Voilà ce que Dieu cherche à provoquer en nous, en venant en nous, comme un enfant : nous faire découvrir l’émerveillement devant les merveilles du monde, donc, devant les merveilles de Dieu, et devant la merveille des merveilles de Dieu qu’est l’homme.
« Il vit que cela était bon » : pourquoi ne serai-je pas en admiration devant ce que Dieu a admiré quand Il créa l’homme à Son image, quand Il y mit Son sceau avec le Verbe et quand Il y mit Son Souffle avec Son Esprit comme cela apparaît en perfection dans l’âme de la Vierge Marie ?
Dieu est, en moi, plus moi que je ne suis moi-même…

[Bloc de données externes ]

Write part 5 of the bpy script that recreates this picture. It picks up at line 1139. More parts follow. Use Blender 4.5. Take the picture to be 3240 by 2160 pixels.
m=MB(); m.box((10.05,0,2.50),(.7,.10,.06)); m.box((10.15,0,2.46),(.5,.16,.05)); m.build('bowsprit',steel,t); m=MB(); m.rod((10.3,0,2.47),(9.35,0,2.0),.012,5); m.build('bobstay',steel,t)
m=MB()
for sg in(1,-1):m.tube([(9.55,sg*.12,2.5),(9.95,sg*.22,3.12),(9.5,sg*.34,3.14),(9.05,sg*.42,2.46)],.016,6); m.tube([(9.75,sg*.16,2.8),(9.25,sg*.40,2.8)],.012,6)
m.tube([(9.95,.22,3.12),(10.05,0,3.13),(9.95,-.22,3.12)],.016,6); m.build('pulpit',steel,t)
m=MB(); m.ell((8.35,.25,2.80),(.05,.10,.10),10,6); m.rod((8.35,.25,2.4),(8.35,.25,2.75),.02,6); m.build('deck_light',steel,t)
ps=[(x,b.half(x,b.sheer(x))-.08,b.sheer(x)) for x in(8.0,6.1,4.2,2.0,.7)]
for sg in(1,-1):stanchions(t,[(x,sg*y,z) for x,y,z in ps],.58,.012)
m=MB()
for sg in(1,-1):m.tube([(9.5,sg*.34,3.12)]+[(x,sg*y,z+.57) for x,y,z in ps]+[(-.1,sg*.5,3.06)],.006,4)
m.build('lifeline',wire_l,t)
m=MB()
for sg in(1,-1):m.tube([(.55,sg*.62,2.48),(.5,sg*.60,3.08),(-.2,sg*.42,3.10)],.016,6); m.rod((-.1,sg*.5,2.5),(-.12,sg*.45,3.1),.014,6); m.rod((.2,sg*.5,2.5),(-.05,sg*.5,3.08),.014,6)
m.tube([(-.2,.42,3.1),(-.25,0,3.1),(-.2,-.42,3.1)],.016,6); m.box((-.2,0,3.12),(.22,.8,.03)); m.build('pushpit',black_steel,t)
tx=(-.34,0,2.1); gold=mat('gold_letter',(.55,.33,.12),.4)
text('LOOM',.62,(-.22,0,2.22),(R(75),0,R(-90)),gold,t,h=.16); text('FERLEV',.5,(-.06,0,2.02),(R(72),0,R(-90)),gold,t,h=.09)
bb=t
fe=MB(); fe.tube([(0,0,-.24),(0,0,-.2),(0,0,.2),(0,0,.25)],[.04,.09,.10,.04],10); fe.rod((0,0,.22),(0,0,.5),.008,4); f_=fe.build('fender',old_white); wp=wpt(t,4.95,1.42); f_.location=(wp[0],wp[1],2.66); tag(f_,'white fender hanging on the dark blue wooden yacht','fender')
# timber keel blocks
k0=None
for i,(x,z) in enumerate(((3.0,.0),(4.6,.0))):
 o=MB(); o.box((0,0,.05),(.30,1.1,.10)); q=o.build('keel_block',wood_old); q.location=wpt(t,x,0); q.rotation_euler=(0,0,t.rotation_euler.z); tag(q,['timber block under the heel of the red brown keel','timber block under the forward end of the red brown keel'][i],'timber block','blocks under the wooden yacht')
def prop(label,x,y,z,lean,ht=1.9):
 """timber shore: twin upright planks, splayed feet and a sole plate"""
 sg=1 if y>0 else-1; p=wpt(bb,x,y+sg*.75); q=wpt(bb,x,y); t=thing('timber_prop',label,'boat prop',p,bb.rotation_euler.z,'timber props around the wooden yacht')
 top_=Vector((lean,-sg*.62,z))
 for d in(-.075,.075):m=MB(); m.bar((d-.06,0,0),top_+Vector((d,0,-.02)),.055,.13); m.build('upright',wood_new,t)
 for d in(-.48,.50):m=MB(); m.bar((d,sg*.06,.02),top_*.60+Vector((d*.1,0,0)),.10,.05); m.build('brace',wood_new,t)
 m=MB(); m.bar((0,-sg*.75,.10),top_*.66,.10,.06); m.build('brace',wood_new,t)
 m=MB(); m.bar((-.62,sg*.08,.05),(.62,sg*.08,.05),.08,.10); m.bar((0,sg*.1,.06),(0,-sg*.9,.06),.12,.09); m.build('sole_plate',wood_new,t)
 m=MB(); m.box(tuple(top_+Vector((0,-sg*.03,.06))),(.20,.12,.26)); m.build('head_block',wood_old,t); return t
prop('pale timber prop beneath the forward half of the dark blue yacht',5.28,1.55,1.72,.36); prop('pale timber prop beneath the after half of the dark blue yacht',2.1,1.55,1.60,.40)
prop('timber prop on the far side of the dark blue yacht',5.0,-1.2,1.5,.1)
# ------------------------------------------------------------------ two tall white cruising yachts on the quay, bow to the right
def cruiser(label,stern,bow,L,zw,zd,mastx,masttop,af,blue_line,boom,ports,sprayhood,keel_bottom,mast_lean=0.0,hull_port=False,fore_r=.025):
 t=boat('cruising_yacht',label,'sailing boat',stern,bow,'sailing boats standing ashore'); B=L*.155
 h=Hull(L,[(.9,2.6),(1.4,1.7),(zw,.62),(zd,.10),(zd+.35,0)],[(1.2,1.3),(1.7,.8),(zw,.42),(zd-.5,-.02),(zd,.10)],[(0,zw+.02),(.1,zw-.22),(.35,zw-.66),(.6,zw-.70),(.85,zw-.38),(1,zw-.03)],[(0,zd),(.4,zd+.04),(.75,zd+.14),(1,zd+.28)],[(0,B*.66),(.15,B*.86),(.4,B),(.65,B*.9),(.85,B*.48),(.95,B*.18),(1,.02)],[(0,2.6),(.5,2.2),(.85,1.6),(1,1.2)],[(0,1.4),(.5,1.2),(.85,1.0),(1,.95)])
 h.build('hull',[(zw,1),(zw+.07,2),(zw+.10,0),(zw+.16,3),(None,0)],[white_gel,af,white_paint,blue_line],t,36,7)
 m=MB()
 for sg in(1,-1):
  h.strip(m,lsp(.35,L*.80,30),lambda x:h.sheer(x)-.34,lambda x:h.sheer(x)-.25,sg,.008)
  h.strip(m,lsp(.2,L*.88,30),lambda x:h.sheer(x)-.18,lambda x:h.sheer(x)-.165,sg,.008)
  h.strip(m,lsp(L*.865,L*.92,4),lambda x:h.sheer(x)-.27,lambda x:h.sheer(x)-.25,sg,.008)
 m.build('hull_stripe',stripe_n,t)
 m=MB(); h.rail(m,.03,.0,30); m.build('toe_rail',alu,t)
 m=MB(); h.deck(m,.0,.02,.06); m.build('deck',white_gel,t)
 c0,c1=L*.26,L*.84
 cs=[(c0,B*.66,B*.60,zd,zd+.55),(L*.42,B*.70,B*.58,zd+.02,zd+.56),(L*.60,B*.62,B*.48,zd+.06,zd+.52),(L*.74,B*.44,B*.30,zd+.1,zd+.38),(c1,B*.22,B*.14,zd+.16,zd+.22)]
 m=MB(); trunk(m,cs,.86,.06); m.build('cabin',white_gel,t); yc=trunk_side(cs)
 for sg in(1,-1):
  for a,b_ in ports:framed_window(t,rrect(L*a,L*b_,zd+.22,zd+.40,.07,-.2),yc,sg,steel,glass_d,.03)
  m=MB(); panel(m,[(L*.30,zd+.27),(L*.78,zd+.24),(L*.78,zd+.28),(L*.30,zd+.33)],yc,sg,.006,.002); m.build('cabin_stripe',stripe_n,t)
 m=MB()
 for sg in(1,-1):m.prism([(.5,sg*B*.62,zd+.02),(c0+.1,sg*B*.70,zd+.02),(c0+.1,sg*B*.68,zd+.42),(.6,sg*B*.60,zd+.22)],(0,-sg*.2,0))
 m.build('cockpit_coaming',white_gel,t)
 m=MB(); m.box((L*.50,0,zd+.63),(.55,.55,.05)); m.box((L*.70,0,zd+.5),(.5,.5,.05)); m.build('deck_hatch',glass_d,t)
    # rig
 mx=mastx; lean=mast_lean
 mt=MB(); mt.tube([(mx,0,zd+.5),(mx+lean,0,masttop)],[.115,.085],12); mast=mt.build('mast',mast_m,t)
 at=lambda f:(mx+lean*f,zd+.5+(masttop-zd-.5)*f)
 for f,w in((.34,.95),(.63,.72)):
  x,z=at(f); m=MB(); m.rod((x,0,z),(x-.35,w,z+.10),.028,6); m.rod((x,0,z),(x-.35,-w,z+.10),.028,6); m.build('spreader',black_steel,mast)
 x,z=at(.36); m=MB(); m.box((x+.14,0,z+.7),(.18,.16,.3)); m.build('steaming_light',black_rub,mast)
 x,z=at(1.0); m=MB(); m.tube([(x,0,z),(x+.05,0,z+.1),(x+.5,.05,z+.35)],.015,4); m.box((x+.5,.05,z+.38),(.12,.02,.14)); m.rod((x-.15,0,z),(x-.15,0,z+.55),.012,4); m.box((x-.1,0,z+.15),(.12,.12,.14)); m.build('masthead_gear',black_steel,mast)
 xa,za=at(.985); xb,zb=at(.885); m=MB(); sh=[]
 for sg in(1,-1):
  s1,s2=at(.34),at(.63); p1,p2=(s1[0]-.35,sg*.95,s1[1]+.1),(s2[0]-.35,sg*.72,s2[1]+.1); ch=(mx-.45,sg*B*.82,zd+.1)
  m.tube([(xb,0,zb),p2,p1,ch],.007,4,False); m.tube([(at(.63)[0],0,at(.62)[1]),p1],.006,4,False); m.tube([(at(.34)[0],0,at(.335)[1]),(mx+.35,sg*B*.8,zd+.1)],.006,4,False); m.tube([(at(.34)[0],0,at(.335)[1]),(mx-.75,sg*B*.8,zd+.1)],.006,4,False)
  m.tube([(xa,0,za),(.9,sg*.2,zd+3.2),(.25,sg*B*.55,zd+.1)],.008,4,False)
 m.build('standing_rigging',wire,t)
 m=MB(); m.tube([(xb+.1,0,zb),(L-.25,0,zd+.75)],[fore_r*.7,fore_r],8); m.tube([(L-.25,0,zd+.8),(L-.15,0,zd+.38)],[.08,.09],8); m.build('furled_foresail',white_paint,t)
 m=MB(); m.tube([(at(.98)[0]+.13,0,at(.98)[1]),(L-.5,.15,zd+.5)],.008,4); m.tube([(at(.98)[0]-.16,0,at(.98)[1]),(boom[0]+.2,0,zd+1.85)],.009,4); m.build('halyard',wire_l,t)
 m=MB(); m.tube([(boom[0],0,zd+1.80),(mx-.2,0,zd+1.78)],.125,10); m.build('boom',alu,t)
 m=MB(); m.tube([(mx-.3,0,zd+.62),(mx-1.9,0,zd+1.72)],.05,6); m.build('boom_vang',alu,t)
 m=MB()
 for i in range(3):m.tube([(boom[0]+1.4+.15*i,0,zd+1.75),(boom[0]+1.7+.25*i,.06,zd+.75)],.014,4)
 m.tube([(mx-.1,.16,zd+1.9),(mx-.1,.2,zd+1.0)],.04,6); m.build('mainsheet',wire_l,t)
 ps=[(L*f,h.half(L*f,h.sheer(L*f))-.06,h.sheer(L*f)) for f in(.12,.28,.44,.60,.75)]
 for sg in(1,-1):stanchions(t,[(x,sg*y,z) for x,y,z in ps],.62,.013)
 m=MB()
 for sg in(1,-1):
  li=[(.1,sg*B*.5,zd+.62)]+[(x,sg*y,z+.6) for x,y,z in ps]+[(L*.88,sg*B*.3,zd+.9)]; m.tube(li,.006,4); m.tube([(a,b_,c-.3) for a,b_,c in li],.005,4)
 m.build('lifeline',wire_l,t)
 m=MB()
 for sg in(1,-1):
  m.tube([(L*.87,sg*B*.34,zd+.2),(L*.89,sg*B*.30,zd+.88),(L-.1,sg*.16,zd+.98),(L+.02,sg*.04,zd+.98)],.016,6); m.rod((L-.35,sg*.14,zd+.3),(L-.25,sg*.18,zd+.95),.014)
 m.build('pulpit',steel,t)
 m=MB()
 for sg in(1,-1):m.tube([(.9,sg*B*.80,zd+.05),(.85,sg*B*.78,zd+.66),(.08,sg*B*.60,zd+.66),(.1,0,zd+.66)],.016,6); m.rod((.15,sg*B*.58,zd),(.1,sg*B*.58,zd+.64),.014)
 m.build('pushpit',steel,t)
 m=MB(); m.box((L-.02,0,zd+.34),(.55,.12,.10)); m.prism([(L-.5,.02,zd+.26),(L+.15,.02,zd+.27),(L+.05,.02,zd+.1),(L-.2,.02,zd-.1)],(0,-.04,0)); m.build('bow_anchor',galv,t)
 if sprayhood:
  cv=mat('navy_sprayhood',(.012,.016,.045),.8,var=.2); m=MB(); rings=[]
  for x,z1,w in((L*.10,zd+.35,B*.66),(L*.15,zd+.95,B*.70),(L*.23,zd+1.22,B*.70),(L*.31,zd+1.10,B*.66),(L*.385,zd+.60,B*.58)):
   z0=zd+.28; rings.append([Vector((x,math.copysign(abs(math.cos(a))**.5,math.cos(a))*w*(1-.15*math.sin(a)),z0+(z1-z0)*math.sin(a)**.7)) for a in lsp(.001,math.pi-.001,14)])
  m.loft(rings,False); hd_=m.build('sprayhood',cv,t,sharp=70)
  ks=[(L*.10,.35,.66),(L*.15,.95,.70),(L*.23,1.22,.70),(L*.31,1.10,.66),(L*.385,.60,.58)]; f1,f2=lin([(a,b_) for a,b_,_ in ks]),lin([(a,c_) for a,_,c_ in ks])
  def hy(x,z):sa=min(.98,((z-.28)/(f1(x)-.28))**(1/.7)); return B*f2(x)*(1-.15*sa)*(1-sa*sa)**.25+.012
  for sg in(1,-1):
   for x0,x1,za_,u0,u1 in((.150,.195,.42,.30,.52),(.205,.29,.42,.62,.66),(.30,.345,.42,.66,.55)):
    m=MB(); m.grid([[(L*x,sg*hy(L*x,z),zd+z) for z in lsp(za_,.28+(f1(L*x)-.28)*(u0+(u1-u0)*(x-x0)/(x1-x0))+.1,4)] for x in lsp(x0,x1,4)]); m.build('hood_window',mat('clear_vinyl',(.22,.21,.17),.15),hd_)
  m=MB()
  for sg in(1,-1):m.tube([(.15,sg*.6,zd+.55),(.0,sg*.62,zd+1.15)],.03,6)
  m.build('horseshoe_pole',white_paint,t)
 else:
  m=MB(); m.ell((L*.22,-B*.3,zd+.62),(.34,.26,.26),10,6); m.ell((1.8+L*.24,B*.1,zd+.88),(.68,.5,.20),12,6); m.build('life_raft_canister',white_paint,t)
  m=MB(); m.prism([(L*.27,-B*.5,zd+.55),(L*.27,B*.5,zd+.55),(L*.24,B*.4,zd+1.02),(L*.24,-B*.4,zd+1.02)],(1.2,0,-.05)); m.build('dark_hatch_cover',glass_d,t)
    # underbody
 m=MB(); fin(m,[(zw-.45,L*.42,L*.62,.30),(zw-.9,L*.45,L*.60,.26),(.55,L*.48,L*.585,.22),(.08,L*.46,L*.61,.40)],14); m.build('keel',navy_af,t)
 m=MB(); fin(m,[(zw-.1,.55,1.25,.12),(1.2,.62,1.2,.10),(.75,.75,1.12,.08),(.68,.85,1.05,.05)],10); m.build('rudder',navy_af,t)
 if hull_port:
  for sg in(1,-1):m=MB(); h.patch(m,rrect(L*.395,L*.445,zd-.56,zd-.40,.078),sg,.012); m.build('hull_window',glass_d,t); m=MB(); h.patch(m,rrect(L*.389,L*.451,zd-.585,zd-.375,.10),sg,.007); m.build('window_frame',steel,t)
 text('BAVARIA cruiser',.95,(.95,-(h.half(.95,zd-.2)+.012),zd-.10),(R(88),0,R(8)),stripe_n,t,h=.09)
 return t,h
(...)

Pourquoi, bien que pécheurs, ne serions-nous pas capables nous aussi de redécouvrir dans notre âme cette présence de Dieu-Créateur, voire de Dieu dans Sa paternité ? Dieu est en moi plus moi que je ne suis moi-même aimait à dire St. Augustin… ! Oui, Noël est la Fête de l’Emmanuel, parce qu’Il vient, mais surtout parce qu’Il est déjà là. C’est ce que Jésus veut nous montrer du doigt avec ses petites menottes dans Son humble berceau, à la crèche…
Soyons enfants pour être pleins d’émerveillement comme Dieu quand Il regarde Marie et apprenons de Lui. Comme Lui, regardons l’homme comme une capacité de Dieu… Oui, découvrons en chacun d’entre nous la présence divine du Créateur et répondons-y avec une foi confiante pour qu’elle se transforme en présence du Père.
« Ne savez-vous pas que vous êtes le temple de Dieu ? »
Comment voudrions-nous attaquer l’année nouvelle qui va commencer dans une semaine ? Dans la crainte de l’avenir ou dans le réconfort de Sa Présence inamissible, si nous savons que nous sommes le temple de Dieu et qu’en Lui, nous pouvons tout ? Il n’y a pas de crainte à avoir, lorsqu’on pense que Dieu, comme s’Il était trop à l’étroit dans son infinité, S’est construit des habitations de surcroît en chacun et chacune d’entre nous pour S’y glisser, pour y être bien, y pouvant être comme chez Lui …
Voilà ce que Jésus veut nous faire découvrir. Alors, émerveillons-nous, ne serait-ce qu’une minute, devant ce qui est dans notre âme : Dieu le Père que le Fils vient de me révéler.